New Jersey Recognizes “Maritial Communication Privelege” and “Spousal Privilege”

On January 23, 2012, State v. James J. Mauti, 208 N.J. 519 (2012) – In a unanimous opinion, the Supreme Court affirmed the Appellate Division, finding that the spousal privilege (N.J.R.E. 501(2)) could not be pierced by applying the factors set forth in In re Kozlov, 79 N.J. 232 (1979).

The Court recognized that privileges inhibit the truth-seeking function but are regarded as serving a more important public interest than the need for full disclosure; thus they stand in a “disfavored status.” Any party can waive a privilege, and may do so implicitly where they put a confidential communication in issue in litigation.

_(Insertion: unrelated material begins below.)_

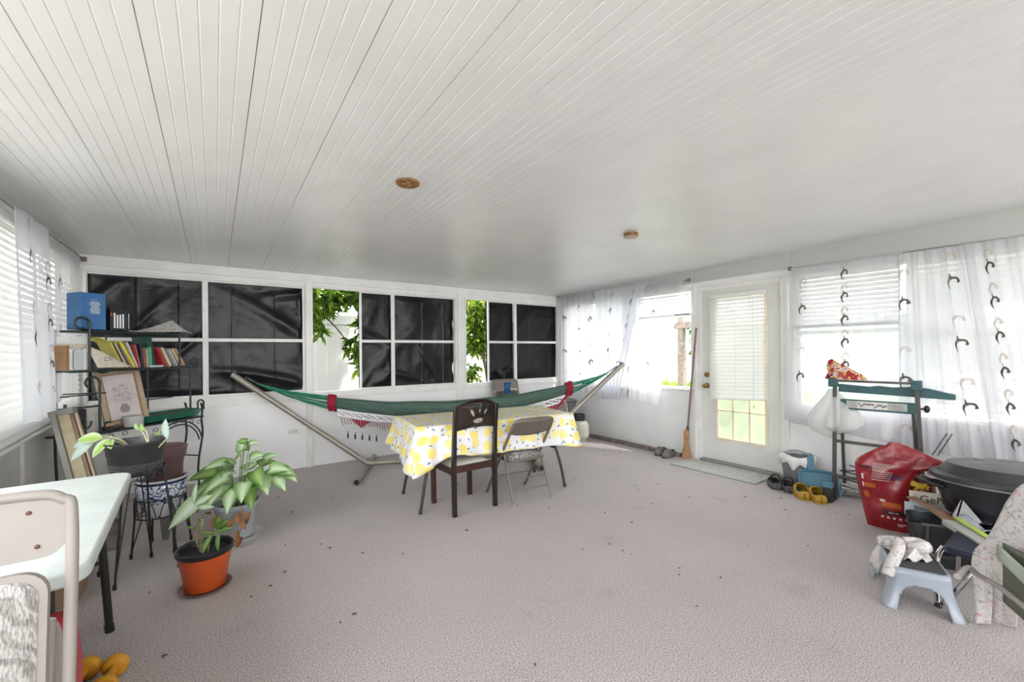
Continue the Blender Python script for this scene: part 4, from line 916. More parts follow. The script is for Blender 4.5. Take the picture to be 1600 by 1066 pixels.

The current Evidence Rules recognize two marital privileges — the “marital-communications privilege,” which deals with marital communications, and the “spousal privilege,” in which one spouse can refuse to testify against the other. And privileges are not absolute; occasionally they may yield to competing legal principles. But Kozlov did not establish a broad equitable balancing test subjecting any privilege to piercing if the adversary “needs” relevant evidence they cannot obtain elsewhere. Because the witness did not hold the privilege when the crimes occurred or during her grand jury testimony because she was not married to defendant at that time, she had no privilege and there was nothing for her to waive. The Court also determined that her post-marriage invocation was not the kind of “strategicdealing” that courts had condemned. And, as the Court put it, “[o]ur own conclusions about what would be better policy are simply of no consequence.”

Justice Long delivered the opinion of the Court, in which Chief Justice Rabner and Justices LaVecchia, Albin, Hoens, and Patterson; and Judge Wefing (temporarily assigned) join in.